TASK TO COMPLETE: The lines from the beginning of the records below through the one holding "10.75), .08, 'sandpit_edging', -.008, M_conc2)" are to be copied exactly; leave the pictures out.

::: TASK DATA :::

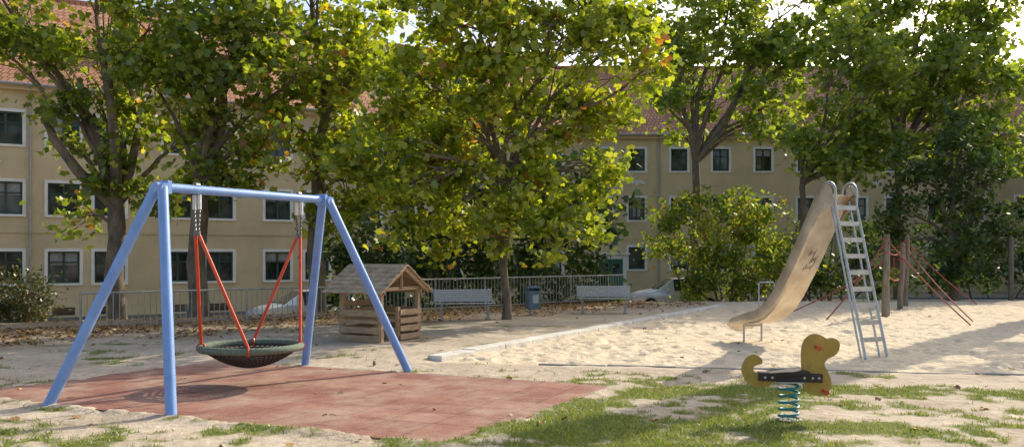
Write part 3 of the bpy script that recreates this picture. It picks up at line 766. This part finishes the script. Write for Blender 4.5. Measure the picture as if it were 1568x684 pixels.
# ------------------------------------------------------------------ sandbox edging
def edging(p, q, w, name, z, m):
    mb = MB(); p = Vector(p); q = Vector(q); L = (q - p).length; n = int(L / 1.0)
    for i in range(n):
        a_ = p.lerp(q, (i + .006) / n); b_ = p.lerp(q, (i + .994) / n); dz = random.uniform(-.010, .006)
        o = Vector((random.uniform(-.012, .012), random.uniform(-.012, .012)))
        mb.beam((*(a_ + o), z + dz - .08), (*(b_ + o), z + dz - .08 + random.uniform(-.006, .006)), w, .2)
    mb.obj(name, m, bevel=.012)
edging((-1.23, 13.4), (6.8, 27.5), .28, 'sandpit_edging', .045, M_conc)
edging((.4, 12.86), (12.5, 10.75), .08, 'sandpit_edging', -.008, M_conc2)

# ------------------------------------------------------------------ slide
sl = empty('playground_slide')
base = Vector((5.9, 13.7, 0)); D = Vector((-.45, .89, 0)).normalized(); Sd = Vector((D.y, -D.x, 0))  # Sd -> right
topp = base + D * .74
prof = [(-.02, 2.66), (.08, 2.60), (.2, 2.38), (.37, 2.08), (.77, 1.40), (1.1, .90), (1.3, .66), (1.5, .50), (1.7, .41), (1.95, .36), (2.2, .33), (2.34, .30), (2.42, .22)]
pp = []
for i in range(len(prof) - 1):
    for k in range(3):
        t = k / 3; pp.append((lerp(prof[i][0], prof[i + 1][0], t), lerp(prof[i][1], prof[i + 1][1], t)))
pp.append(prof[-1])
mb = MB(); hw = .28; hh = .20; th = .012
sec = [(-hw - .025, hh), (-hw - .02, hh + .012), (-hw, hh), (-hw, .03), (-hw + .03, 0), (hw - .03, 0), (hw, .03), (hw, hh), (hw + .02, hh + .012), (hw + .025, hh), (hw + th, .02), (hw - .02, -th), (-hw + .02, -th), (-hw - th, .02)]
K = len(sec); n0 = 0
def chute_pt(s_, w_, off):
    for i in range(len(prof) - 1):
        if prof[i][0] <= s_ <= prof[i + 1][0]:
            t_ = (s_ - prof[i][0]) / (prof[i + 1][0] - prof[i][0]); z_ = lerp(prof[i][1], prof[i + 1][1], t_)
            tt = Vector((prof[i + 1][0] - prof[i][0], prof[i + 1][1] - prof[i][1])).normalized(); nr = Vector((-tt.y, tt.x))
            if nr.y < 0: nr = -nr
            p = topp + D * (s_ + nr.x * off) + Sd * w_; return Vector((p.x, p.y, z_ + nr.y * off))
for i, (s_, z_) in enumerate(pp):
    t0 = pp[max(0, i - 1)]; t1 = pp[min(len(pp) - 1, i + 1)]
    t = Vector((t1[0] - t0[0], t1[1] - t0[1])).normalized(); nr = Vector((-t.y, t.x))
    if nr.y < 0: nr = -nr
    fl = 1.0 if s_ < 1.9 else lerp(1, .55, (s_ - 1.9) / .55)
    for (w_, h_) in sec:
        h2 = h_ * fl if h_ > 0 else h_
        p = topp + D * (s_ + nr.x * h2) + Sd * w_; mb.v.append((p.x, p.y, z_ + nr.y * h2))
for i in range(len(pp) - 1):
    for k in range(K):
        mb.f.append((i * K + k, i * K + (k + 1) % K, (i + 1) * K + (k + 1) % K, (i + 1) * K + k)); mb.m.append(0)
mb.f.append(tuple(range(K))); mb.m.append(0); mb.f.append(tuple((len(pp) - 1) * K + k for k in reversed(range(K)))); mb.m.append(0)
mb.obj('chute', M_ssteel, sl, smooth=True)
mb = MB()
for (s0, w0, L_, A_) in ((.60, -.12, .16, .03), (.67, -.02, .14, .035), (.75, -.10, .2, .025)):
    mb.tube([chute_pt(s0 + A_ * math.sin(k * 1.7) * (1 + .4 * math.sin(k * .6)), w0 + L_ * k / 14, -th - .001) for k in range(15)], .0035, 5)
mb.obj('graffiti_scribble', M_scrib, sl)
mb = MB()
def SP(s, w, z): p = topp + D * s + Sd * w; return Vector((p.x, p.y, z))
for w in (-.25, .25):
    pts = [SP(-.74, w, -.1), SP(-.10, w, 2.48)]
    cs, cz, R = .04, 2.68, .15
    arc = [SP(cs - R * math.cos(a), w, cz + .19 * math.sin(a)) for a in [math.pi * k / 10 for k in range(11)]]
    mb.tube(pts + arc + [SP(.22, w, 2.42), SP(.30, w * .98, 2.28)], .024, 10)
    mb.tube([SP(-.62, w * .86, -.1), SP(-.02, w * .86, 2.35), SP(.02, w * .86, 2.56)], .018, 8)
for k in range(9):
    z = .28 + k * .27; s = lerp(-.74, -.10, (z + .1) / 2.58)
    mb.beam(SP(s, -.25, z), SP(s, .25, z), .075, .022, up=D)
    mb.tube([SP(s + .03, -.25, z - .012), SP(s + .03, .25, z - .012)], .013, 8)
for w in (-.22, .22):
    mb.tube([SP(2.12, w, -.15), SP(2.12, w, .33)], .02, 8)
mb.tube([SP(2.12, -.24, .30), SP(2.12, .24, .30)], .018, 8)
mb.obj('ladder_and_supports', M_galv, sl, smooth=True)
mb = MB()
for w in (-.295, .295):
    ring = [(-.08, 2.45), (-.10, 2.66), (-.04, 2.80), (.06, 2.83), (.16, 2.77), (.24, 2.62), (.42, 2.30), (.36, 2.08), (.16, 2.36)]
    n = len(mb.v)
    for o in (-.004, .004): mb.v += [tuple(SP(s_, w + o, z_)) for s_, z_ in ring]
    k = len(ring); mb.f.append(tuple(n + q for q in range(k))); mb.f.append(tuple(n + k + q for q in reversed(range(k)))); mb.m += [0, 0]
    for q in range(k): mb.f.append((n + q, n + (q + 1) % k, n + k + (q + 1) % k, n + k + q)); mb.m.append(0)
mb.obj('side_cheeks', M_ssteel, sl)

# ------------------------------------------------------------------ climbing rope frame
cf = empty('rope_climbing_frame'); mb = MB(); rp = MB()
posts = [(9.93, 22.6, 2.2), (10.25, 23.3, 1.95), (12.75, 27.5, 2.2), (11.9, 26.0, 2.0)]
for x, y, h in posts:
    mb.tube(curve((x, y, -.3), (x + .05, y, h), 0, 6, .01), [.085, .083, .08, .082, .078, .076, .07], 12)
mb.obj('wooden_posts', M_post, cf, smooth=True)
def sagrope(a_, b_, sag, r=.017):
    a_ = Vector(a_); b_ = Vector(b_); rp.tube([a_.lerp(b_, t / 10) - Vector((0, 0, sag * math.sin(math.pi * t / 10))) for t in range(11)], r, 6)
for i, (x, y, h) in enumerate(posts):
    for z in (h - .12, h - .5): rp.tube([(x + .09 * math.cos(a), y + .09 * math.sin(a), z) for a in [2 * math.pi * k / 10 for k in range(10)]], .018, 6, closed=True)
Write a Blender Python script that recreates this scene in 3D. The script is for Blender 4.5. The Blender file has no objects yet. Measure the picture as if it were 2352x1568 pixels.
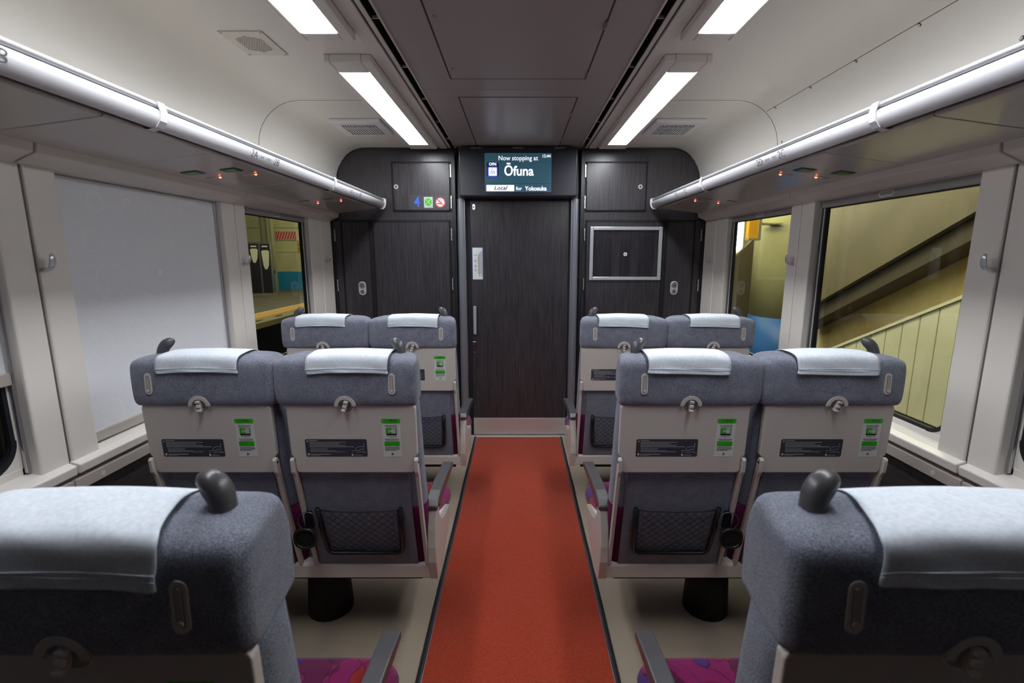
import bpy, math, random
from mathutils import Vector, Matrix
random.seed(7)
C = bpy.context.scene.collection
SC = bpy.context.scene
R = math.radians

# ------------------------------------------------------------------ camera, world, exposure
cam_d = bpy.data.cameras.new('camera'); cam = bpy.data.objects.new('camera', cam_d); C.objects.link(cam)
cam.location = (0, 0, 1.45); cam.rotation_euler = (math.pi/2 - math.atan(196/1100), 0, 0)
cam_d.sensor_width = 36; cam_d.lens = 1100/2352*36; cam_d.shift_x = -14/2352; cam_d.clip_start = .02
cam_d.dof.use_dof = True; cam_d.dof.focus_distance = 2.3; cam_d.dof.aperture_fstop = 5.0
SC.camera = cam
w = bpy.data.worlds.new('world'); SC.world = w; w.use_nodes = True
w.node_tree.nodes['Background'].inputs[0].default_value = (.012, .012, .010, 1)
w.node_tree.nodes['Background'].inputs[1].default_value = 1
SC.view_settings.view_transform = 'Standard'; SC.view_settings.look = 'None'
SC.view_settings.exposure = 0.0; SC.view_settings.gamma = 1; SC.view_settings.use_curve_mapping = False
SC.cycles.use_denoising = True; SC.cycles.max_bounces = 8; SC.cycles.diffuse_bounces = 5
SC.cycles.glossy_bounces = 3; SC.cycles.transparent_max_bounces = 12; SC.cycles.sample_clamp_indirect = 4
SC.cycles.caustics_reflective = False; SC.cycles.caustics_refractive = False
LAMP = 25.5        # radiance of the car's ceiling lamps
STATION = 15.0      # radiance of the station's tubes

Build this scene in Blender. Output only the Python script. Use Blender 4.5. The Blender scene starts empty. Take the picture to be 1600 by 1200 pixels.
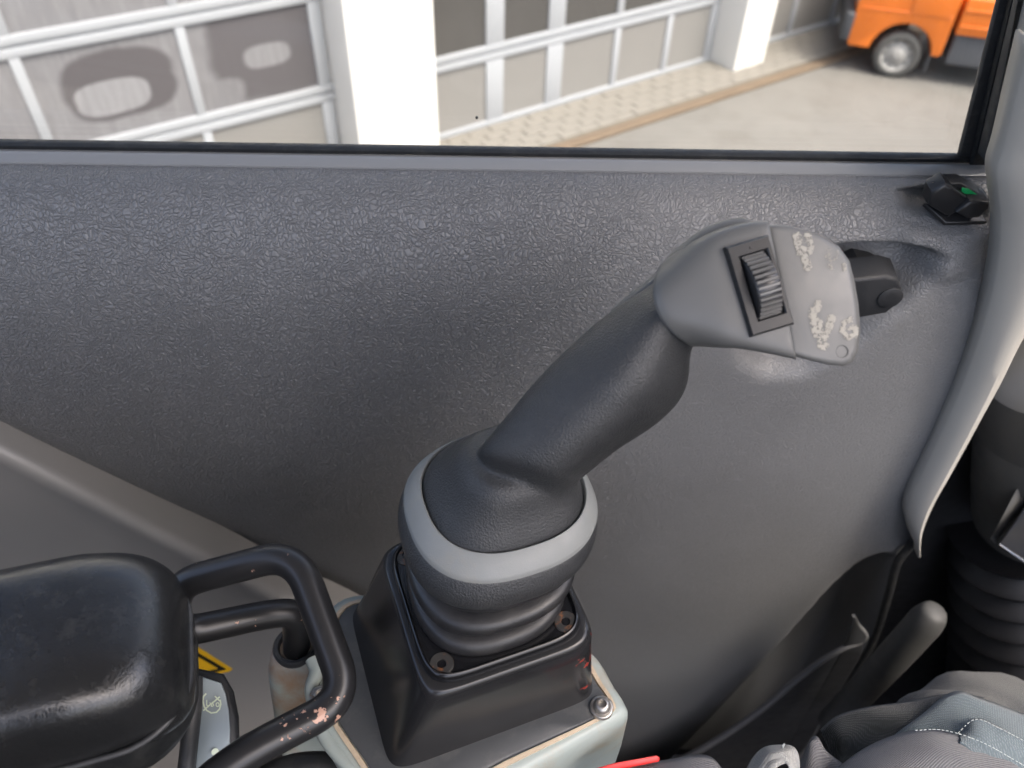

:::

EXPECTED ANSWER:
Write part 3 of the bpy script that recreates this picture. It picks up at line 766. This part finishes the script. Write for Blender 4.5. Measure the picture as if it were 1568x684 pixels.
# ------------------------------------------------------------------ sandbox edging
def edging(p, q, w, name, z, m):
    mb = MB(); p = Vector(p); q = Vector(q); L = (q - p).length; n = int(L / 1.0)
    for i in range(n):
        a_ = p.lerp(q, (i + .006) / n); b_ = p.lerp(q, (i + .994) / n); dz = random.uniform(-.010, .006)
        o = Vector((random.uniform(-.012, .012), random.uniform(-.012, .012)))
        mb.beam((*(a_ + o), z + dz - .08), (*(b_ + o), z + dz - .08 + random.uniform(-.006, .006)), w, .2)
    mb.obj(name, m, bevel=.012)
edging((-1.23, 13.4), (6.8, 27.5), .28, 'sandpit_edging', .045, M_conc)
edging((.4, 12.86), (12.5, 10.75), .08, 'sandpit_edging', -.008, M_conc2)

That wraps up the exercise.